To me, they look like examination of the elephant, each from a different point of view.

Not point of view so much as a different emotional / intellectual bias – though really, that is what a point of view consists of, come to think of it.

Enough for now.

Very interesting indeed. Thank you.

 

4 thoughts on “TGU on superstition

  1. And now I know why yesterday’s post had me focusing extra hard – because this one was just over the horizon. This is essentially how I get insight – finding the patterns between ideas. A metaphor, a simile, an analogy – it’s always been the way I make connections. So a meditation session usually leaves me with homework – insight, but with a (very) slow fuse.

    Within the past month, I went into meditation with the purpose of asking why I couldn’t just *see* the thing I’m asking about – I am a very visual person at that. It’s a big part of how I make my living, and it would be playing to a strength. What I got was an idea of looking into a volcano, and then it starting to smoke. And then I couldn’t see anything at all, enveloped by thick, black smoke. But the volcano continued to explode. In thinking about it, I got that seeing (getting a physical image) can be a detriment – a blind spot, strangely – if the bulk of the experience must be conveyed in a different way.

    So I get up from a meditation to look up ‘Jumping Jesus’ or what an elephant’s toenails have to do with my present situation. It doesn’t get boring, that’s for sure. But these aren’t the visual cues such as those some of my friends get. Insightfulness envy! In fact, when I began working with Hemi-Sync, the visually bright dreams and spontaneous, vivid experiences stopped. It was as if I had to rebuild the connection from the ground up.

    “How is a __ like a __” was an exercise back in college at the start of one semester to get us thinking. It wasn’t a heavy lift at all, because it is the core of how I experience the world. Now I’m just having to be more deliberate about utilizing this.

    Really enjoyed today’s blog!

  2. “ … give him [Lincoln] an emotional, non-rational certainty … “ “ … different emotional / intellectual bias …”

    What a coincidence! 🙂 Over the weekend (particularly last night) I noticed unusual emotionality, something I once would have called ‘emotional fragility.’ This post helps me see:
    – it’s probably the ‘noticing’ that’s changing as much as anything else (there’s not more, I’m noticing more).
    – my experience of the shift in consciousness is leading toward more and more inner/intuitive/feeling knowledge.
    – my ‘scientific/engineering side’ is almost certainly concerned about such ‘non-rational’ processes.
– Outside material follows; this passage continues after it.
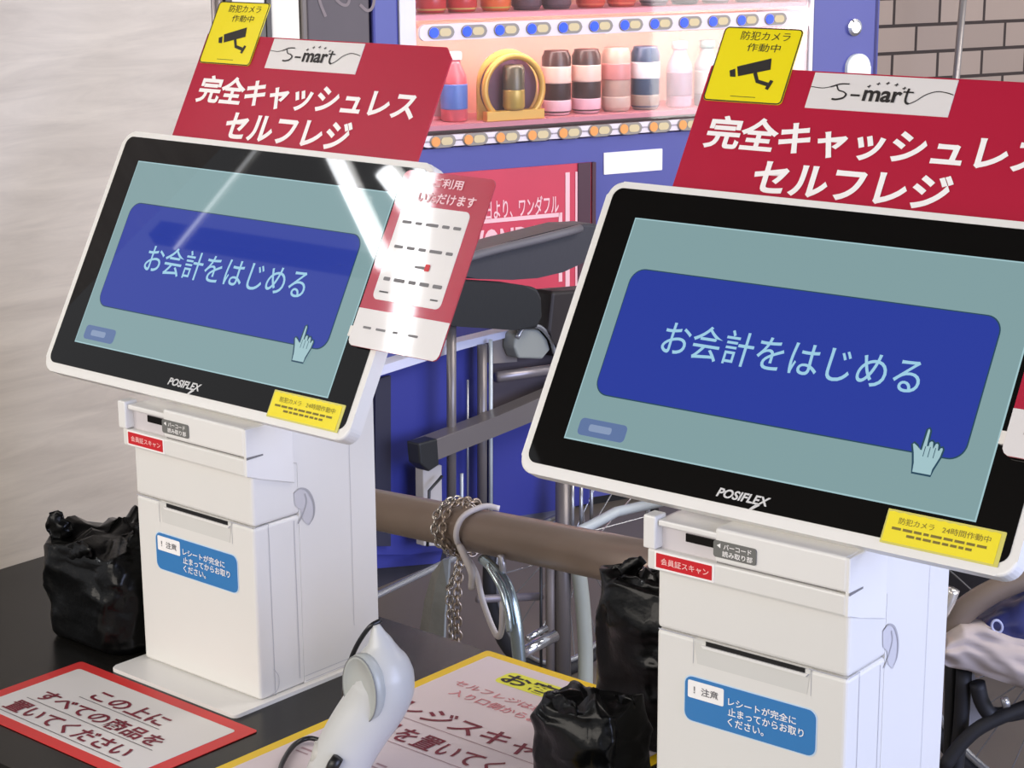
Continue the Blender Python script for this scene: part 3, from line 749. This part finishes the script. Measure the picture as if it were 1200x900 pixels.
t, w_, zb = board('notice_board', 319, 352, 49, .0, None, 'tall cream board between the dark banner and yellow sticker', 'board')
b = B(); box(b, -w_, w_, 0, .03, .0, 1.9, .003); obj('board_panel', b, mat('board_cream', (244, 240, 224), .5, var=.01, emit=.0), t)
b = B(); box(b, -w_-.012, -w_-.001, -.004, .03, 0, 1.9); obj('board_edge', b, mat('board_edge_dark', (84, 80, 74), .5), t)
x0, zz0 = vp(272, 14, .0); x1 = vp(309, 14, .0)[0]
t = vrow('notice_board', (x0+x1)/2, .0, 0, label='white framed board above the smaller yellow sticker, by the wall end', cat='board')
w_ = (x1-x0)/2
b = B(); box(b, -w_, w_, -.004, .0, zz0, 1.85); obj('board_panel', b, mat('board_white', (240, 238, 228), .5, var=.01), t)
b = B(); box(b, -w_-.014, w_+.004, .0, .03, .0, 1.9); obj('board_frame', b, mat('board_frame_grey', (98, 94, 84), .5), t)
x0 = vp(232, 14, .0)[0]; x1 = vp(256, 14, .0)[0]
t = vrow('folding_gate', (x0+x1)/2, .0, 0, label='grey folding metal gate between the beige wall and white board', cat='gate')
for k in range(4):
    b = B(); xx = (x0-x1)/2+k*(x1-x0)/3; tube(b, [(xx, 0, 0), (xx, 0, 1.95)], .010, 10); obj('gate_bar', b, mat('gate_steel', (142, 132, 126), .4, .5), t, smooth=True)
b = B()
for k in range(7):
    z = .1+k*.27; tube(b, [((x0-x1)/2, -.012, z), ((x1-x0)/2, -.012, z+.25)], .005, 8); tube(b, [((x0-x1)/2, .012, z+.25), ((x1-x0)/2, .012, z)], .005, 8)
obj('gate_lattice', b, mat('gate_steel', (142, 132, 126), .4, .5), t, smooth=True)
b = B(); box(b, (x0-x1)/2, (x1-x0)/2, .03, .06, 0, 1.95); obj('gate_backing', b, mat('gate_backing', (150, 136, 130), .6), t)
# leaning pole in front of the bricks
pa = at(1134, -60, OV+NV*.5, NV); pb_ = at(1121, 86, OV+NV*.5, NV); dr = (pb_-pa); pbt = pa+dr*((FLOOR-pa.z)/dr.z)
t = thing('metal_pole', pbt, label='thin leaning metal pole in front of the brick wall', cat='pole')
b = B(); tube(b, [Vector((0, 0, 0)), pa-pbt+ (pa-pbt)*.1], .011, 12); obj('pole_tube', b, mat('pole_steel', (172, 166, 162), .35, .6), t, smooth=True)
b = B(); lathe(b, [(.08, 0), (.08, .012), (.02, .02), (.016, .04)], 24); obj('pole_foot', b, BLACK, t)

# ================================================================== rail pipe with locks
YP = .50
RA, RB = Vector((-.2048, .55, -.0134)), Vector((.223, .45, .0475))
def rp(x): return RA+(RB-RA)*((x-RA.x)/(RB.x-RA.x))
RR = .0268
t = thing('guard_rail', (0, YP, FLOOR), label='brown metal pipe rail running behind the counter with chains on it', cat='rail')
b = B(); tube(b, [rp(x)-t.location for x in (-.62, -.2, .2, .46)], RR, 28); obj('rail_pipe', b, mat('rail_brown', (138, 122, 110), .33, .35, var=.16, scale=9), t, smooth=True)
for x in (-.60, .44):
    q = rp(x)-t.location; b = B(); tube(b, [Vector((q.x, q.y, 0)), Vector((q.x, q.y, q.z-.01))], .022, 20); obj('rail_post', b, MATS['rail_brown'], t, smooth=True)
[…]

    Frank, for me knowledge is valuable if useful in everyday life; this has been of great value and is GREATLY appreciated!
    Jim

  3. I wouldn’t call it superstition, I would reframe it as the necessary protection you need to erect around a fledgling idea. Like putting a cloche over seedlings until they are strong enough to take temperature spikes and predatory insects.

    Too often a great, but unformed idea is flattened by an ignorant comment.

    Do not release your book idea online until it is strong enough to take criticism.

    1. Paul..don’t release idea til IT is strong enough to take criticism? What makes you think other opinions of “wrongness” and “weakness” are the basis of his fear?
      After every wacky thing he’s published and survived so far?
      Lol
      Maybe he doesn’t want to be swayed from a particular focus with too many “helpful” options and suggestions. ;-j.